**Source material**

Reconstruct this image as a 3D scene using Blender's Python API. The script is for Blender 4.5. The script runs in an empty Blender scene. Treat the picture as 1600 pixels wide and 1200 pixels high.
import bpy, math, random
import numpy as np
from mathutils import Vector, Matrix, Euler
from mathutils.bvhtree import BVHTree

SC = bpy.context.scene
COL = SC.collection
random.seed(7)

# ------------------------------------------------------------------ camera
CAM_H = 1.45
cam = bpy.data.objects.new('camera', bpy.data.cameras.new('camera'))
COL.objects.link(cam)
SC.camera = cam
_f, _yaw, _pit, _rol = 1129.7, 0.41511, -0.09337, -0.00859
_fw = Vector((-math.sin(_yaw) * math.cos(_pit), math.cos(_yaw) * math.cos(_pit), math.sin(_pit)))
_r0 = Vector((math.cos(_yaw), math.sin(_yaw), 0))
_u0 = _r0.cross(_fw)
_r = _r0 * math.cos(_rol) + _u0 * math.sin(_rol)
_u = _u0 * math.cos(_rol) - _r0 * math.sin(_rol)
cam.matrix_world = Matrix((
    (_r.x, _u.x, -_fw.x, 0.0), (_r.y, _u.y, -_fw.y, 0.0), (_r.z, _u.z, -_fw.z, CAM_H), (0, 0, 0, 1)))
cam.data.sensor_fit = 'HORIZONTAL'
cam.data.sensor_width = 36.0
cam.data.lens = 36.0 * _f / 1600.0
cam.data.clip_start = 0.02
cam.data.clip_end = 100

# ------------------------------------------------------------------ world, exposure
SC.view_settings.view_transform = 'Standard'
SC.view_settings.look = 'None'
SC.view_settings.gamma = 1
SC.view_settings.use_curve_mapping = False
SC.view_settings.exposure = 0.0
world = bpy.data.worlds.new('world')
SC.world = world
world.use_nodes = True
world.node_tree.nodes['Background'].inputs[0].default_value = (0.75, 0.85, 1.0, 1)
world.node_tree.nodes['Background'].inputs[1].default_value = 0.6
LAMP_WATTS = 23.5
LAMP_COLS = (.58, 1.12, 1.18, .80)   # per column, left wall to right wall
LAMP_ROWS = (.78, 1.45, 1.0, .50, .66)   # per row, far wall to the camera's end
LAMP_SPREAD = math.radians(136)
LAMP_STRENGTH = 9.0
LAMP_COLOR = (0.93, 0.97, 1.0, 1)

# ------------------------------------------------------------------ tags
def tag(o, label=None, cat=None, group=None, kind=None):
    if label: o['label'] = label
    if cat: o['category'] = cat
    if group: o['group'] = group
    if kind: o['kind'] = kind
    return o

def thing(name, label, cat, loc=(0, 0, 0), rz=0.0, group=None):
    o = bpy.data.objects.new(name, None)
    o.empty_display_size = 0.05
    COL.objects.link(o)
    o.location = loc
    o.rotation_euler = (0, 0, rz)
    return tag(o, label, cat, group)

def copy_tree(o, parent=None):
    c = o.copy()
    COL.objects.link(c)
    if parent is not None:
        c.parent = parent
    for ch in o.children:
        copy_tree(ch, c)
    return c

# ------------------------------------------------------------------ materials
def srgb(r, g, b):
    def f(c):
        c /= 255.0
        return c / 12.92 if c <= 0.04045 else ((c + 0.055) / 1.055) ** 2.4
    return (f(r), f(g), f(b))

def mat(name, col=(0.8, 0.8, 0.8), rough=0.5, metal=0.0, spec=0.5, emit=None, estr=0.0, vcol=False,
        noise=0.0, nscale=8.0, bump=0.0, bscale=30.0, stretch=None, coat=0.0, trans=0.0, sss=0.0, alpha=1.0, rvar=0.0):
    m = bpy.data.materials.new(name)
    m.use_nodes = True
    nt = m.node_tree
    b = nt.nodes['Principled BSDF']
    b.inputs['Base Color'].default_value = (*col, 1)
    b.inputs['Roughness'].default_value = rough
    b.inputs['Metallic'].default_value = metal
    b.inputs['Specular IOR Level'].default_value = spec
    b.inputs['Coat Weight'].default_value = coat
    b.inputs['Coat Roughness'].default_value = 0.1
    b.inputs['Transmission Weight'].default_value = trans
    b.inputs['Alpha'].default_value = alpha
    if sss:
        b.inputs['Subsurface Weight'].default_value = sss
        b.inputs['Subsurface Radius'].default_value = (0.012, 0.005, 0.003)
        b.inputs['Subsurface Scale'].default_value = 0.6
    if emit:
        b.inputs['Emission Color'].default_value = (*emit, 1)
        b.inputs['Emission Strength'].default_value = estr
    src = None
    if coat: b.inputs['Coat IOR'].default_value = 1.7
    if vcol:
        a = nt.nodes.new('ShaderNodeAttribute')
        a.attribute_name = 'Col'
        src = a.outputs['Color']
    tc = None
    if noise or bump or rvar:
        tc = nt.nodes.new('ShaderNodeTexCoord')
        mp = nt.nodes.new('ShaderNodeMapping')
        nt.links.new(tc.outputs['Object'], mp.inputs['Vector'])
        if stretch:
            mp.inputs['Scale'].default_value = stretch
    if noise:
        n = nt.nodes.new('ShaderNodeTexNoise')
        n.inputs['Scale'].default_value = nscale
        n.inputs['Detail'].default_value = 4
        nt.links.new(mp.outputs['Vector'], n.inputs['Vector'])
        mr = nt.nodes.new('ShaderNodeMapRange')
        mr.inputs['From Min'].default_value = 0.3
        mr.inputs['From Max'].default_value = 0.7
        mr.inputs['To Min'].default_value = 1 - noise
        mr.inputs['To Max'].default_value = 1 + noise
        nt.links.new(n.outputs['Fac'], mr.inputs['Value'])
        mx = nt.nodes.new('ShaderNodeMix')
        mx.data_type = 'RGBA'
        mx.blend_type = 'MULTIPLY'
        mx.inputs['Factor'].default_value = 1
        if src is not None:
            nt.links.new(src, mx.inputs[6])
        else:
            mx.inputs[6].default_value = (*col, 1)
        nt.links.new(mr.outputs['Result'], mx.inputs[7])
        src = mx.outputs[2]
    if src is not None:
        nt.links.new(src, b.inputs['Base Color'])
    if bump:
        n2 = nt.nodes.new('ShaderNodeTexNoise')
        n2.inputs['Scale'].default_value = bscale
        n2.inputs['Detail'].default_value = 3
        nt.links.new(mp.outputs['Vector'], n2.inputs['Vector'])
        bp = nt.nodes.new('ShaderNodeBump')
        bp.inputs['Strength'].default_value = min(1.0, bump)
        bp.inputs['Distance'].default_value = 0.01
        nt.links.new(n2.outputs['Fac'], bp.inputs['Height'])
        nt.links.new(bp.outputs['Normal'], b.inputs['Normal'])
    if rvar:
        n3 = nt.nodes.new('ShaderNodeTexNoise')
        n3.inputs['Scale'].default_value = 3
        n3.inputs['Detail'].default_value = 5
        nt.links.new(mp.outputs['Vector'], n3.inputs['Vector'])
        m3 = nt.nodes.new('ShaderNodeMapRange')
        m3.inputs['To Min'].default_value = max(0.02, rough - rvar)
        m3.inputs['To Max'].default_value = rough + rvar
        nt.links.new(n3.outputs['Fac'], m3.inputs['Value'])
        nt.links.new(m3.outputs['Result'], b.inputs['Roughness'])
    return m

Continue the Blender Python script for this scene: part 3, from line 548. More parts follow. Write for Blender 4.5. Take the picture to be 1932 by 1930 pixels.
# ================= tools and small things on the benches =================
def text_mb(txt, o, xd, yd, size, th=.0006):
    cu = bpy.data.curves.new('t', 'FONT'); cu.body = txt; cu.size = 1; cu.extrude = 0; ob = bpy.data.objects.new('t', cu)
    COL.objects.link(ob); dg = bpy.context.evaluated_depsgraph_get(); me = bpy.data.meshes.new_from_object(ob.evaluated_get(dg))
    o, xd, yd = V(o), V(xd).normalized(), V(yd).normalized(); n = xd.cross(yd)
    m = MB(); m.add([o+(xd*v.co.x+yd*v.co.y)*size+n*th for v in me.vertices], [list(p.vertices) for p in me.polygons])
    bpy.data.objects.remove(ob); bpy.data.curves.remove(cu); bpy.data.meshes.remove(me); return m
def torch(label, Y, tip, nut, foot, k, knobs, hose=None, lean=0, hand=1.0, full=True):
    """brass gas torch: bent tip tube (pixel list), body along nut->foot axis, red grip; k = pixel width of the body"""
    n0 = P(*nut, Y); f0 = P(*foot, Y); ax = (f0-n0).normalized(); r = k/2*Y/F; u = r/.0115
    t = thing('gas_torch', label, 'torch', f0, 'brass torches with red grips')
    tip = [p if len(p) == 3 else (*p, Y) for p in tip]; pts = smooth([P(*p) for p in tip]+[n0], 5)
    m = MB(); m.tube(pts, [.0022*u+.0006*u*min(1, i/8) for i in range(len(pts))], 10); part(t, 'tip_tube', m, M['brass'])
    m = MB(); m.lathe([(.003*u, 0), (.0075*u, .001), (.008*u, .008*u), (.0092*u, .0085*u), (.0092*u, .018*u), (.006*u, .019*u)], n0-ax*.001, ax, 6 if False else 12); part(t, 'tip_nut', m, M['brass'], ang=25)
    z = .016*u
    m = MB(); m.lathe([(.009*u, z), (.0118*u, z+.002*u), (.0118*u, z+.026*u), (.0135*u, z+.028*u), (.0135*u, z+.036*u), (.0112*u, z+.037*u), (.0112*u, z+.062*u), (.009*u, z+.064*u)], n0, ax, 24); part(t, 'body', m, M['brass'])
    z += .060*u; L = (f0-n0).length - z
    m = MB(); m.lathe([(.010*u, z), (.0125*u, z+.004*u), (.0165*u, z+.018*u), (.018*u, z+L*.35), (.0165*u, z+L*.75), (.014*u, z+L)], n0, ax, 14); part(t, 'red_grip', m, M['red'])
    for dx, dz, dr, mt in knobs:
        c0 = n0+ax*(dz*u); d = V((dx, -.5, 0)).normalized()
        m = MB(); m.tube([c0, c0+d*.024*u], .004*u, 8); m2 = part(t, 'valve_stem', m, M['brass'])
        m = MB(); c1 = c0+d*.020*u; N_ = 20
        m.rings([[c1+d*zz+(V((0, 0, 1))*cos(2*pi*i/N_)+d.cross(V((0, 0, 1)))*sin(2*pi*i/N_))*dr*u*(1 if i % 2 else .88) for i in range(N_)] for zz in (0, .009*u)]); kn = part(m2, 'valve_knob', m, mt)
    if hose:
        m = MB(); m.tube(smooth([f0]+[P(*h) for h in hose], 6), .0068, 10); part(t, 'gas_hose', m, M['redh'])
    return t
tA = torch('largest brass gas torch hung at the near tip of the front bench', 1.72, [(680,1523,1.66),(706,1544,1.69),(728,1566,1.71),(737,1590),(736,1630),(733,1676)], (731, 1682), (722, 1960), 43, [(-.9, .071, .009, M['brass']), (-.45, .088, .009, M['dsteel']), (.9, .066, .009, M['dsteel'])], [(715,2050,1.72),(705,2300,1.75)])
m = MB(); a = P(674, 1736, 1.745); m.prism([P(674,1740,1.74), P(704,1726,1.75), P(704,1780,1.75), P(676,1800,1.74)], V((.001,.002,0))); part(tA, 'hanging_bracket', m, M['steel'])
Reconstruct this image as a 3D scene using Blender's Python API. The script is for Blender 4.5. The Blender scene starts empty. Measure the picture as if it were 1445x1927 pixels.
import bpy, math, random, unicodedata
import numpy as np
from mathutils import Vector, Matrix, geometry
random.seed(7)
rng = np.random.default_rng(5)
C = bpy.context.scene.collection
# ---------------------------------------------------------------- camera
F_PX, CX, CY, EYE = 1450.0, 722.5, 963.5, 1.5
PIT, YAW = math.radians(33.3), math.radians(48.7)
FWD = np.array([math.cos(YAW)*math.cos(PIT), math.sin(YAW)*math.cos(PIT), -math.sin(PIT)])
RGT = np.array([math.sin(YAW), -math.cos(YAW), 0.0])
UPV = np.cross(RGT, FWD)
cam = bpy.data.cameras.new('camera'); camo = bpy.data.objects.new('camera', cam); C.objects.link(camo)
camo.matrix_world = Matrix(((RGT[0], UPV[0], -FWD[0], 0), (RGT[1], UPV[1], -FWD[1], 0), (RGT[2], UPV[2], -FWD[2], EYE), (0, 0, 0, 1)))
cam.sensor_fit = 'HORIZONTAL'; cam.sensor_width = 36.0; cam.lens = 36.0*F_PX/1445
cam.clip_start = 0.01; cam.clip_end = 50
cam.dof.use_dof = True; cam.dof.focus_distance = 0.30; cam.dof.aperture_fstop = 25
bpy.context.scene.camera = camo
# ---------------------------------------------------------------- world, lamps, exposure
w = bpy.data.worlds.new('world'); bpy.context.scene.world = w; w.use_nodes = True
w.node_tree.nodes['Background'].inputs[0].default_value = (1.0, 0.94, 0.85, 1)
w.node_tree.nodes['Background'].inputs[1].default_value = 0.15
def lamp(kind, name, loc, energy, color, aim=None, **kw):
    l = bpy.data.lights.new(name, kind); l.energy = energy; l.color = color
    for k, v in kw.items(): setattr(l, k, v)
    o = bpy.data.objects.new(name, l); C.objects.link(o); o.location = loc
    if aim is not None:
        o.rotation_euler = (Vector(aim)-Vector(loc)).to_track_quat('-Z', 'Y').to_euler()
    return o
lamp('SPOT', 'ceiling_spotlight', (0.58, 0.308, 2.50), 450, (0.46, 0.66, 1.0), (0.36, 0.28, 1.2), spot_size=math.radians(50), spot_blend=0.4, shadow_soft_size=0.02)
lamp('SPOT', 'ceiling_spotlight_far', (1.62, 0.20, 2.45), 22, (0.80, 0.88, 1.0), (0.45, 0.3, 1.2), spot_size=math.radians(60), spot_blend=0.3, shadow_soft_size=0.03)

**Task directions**
Look above for the line containing "were 1445x1927 pixels.", then transcribe it and all lines after it through the last, exactly and with nothing else.

**Answer to this exercise**
Reconstruct this image as a 3D scene using Blender's Python API. The script is for Blender 4.5. The Blender scene starts empty. Measure the picture as if it were 1445x1927 pixels.
import bpy, math, random, unicodedata
import numpy as np
from mathutils import Vector, Matrix, geometry
random.seed(7)
rng = np.random.default_rng(5)
C = bpy.context.scene.collection
# ---------------------------------------------------------------- camera
F_PX, CX, CY, EYE = 1450.0, 722.5, 963.5, 1.5
PIT, YAW = math.radians(33.3), math.radians(48.7)
FWD = np.array([math.cos(YAW)*math.cos(PIT), math.sin(YAW)*math.cos(PIT), -math.sin(PIT)])
RGT = np.array([math.sin(YAW), -math.cos(YAW), 0.0])
UPV = np.cross(RGT, FWD)
cam = bpy.data.cameras.new('camera'); camo = bpy.data.objects.new('camera', cam); C.objects.link(camo)
camo.matrix_world = Matrix(((RGT[0], UPV[0], -FWD[0], 0), (RGT[1], UPV[1], -FWD[1], 0), (RGT[2], UPV[2], -FWD[2], EYE), (0, 0, 0, 1)))
cam.sensor_fit = 'HORIZONTAL'; cam.sensor_width = 36.0; cam.lens = 36.0*F_PX/1445
cam.clip_start = 0.01; cam.clip_end = 50
cam.dof.use_dof = True; cam.dof.focus_distance = 0.30; cam.dof.aperture_fstop = 25
bpy.context.scene.camera = camo
# ---------------------------------------------------------------- world, lamps, exposure
w = bpy.data.worlds.new('world'); bpy.context.scene.world = w; w.use_nodes = True
w.node_tree.nodes['Background'].inputs[0].default_value = (1.0, 0.94, 0.85, 1)
w.node_tree.nodes['Background'].inputs[1].default_value = 0.15
def lamp(kind, name, loc, energy, color, aim=None, **kw):
    l = bpy.data.lights.new(name, kind); l.energy = energy; l.color = color
    for k, v in kw.items(): setattr(l, k, v)
    o = bpy.data.objects.new(name, l); C.objects.link(o); o.location = loc
    if aim is not None:
        o.rotation_euler = (Vector(aim)-Vector(loc)).to_track_quat('-Z', 'Y').to_euler()
    return o
lamp('SPOT', 'ceiling_spotlight', (0.58, 0.308, 2.50), 450, (0.46, 0.66, 1.0), (0.36, 0.28, 1.2), spot_size=math.radians(50), spot_blend=0.4, shadow_soft_size=0.02)
lamp('SPOT', 'ceiling_spotlight_far', (1.62, 0.20, 2.45), 22, (0.80, 0.88, 1.0), (0.45, 0.3, 1.2), spot_size=math.radians(60), spot_blend=0.3, shadow_soft_size=0.03)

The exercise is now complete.